TASK DIRECTIONS:
Write out each line exactly as given. Leave the pictures out of your copy.

SUPPLIED DATA:
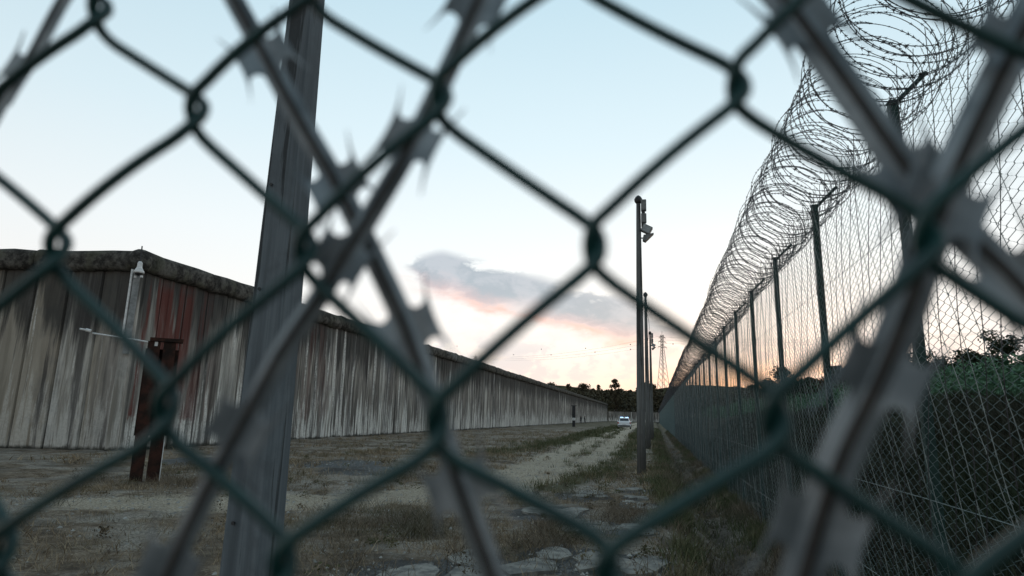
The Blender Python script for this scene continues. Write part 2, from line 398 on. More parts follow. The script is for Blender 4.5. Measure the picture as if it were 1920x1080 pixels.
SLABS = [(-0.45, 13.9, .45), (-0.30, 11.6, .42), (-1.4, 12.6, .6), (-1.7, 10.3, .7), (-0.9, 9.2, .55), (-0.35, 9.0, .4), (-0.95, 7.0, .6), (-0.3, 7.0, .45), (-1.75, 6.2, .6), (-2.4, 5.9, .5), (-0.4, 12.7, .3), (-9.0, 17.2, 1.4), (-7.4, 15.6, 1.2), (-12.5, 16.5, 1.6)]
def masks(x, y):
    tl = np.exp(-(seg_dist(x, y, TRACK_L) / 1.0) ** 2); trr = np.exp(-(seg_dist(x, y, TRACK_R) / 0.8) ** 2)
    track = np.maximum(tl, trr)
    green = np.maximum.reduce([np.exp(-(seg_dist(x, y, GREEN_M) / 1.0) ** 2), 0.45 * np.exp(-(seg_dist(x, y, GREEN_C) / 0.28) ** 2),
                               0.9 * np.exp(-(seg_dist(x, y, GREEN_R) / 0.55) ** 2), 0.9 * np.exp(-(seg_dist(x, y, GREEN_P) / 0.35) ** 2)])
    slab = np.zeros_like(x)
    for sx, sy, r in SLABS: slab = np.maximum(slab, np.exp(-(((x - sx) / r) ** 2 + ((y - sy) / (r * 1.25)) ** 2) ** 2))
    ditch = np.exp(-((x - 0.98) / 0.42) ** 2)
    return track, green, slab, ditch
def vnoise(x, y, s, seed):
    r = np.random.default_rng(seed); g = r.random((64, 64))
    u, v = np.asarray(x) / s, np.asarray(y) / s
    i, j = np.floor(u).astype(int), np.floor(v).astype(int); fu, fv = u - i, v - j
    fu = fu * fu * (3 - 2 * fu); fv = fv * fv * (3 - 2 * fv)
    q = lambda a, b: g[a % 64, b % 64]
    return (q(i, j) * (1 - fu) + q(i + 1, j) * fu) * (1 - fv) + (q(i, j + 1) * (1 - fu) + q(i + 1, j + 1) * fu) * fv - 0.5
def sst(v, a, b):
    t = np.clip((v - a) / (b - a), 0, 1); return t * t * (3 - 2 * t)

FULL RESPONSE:
The Blender Python script for this scene continues. Write part 2, from line 398 on. More parts follow. The script is for Blender 4.5. Measure the picture as if it were 1920x1080 pixels.
SLABS = [(-0.45, 13.9, .45), (-0.30, 11.6, .42), (-1.4, 12.6, .6), (-1.7, 10.3, .7), (-0.9, 9.2, .55), (-0.35, 9.0, .4), (-0.95, 7.0, .6), (-0.3, 7.0, .45), (-1.75, 6.2, .6), (-2.4, 5.9, .5), (-0.4, 12.7, .3), (-9.0, 17.2, 1.4), (-7.4, 15.6, 1.2), (-12.5, 16.5, 1.6)]
def masks(x, y):
    tl = np.exp(-(seg_dist(x, y, TRACK_L) / 1.0) ** 2); trr = np.exp(-(seg_dist(x, y, TRACK_R) / 0.8) ** 2)
    track = np.maximum(tl, trr)
    green = np.maximum.reduce([np.exp(-(seg_dist(x, y, GREEN_M) / 1.0) ** 2), 0.45 * np.exp(-(seg_dist(x, y, GREEN_C) / 0.28) ** 2),
                               0.9 * np.exp(-(seg_dist(x, y, GREEN_R) / 0.55) ** 2), 0.9 * np.exp(-(seg_dist(x, y, GREEN_P) / 0.35) ** 2)])
    slab = np.zeros_like(x)
    for sx, sy, r in SLABS: slab = np.maximum(slab, np.exp(-(((x - sx) / r) ** 2 + ((y - sy) / (r * 1.25)) ** 2) ** 2))
    ditch = np.exp(-((x - 0.98) / 0.42) ** 2)
    return track, green, slab, ditch
def vnoise(x, y, s, seed):
    r = np.random.default_rng(seed); g = r.random((64, 64))
    u, v = np.asarray(x) / s, np.asarray(y) / s
    i, j = np.floor(u).astype(int), np.floor(v).astype(int); fu, fv = u - i, v - j
    fu = fu * fu * (3 - 2 * fu); fv = fv * fv * (3 - 2 * fv)
    q = lambda a, b: g[a % 64, b % 64]
    return (q(i, j) * (1 - fu) + q(i + 1, j) * fu) * (1 - fv) + (q(i, j + 1) * (1 - fu) + q(i + 1, j + 1) * fu) * fv - 0.5
def sst(v, a, b):
    t = np.clip((v - a) / (b - a), 0, 1); return t * t * (3 - 2 * t)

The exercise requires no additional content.